Ancak karşılaştırmalı somut veriler tüm bunların yalandan ibaret olduğunu ortaya koymaya yetiyor. Türkiye ile Avrupa ülkelerindeki asgari ücreti, alım gücü üzerinden karşılaştıran CHP’li Veli Ağbaba’nın yaptığı çalışmaya göre, AB’deki asgari ücretli, Türkiye’dekilerden çok daha fazla yumurta, süt, yağ, et, şeker gibi temel gıda ürünleri alabiliyor.

Öte yandan resmi enflasyon verileri de Türkiye’deki gıda enflasyonunun Avrupa’dan 7 kat fazla olduğunu ortaya koyuyor. Resmi rakamlara göre Türkiye’deki gıda enflasyonu yüzde 99,05 iken Avrupa bölgesinde yıllık gıda enflasyonu artışı yüzde 13,8 olarak hesaplandı.

Sermayenin demir yumruğu AKP, uyguladığı ekonomi politikalarla Aralık 2002’de devraldığı yüzde 29,7’lik bir enflasyonu 20 yılda resmi rakamlara göre yüzde 83,4’lere kadar yükseltti. Resmi rakamlara göre bile Türkiye enflasyonda dünya birincisi konumunda. Ekonomik Kalkınma ve İşbirliği Örgütü’nün (OECD) verilerine göre ise Türkiye’de yıllık enflasyon yüzde 83,45 iken, ikinci sıradaki Arjantin’de ise yüzde 83 oranında. AKP şefi Erdoğan’ın “iş beğenmiyorlar” iddiasının aksine Türkiye, işsizlikte de Avrupa’yı geride bıraktı. OECD tarafından yayımlanan son verilere göre Türkiye, yüksek işsizlikte dünya sıralamasında beşinci sırada yer alıyor.
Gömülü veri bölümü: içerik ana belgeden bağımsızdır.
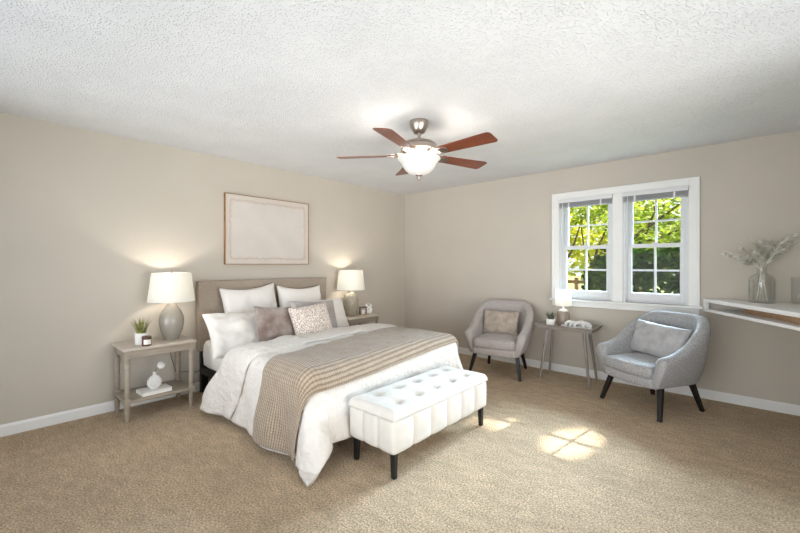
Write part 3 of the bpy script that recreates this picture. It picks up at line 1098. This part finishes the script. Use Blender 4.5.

Dünyanın pek çok ülkesinde emekçiler hayat pahalılığına, yüksek vergilere, zamlara, düşük ücretlere karşı sokağa çıkıyor ve eylemler gerçekleştiriyor. Sermaye kodamanları ve Saraylılar bu gerçeğin farkında olarak işçi ve emekçileri sokaktan uzak tutmak için ellerinden geleni yapıyorlar. Öte yandan düzen muhalefeti de milyonlara seçimleri işaret ederek beklemelerini salık veriyor. Düzen muhalefetinin Saray rejiminden farklı olmayan ekonomi politikalarının milyonların yarasına merhem olmayacağı ise açıktır. Bu cendereden çıkışın yolu işçi ve emekçilerin örgütlü mücadelesinden geçiyor. Mafyatik Saray rejiminin yalanlarından, düzen muhalefetinin sahte vaatlerinden, sefalet ve karanlıktan çıkabilmek ancak örgütlü mücadeleyle mümkün olacaktır.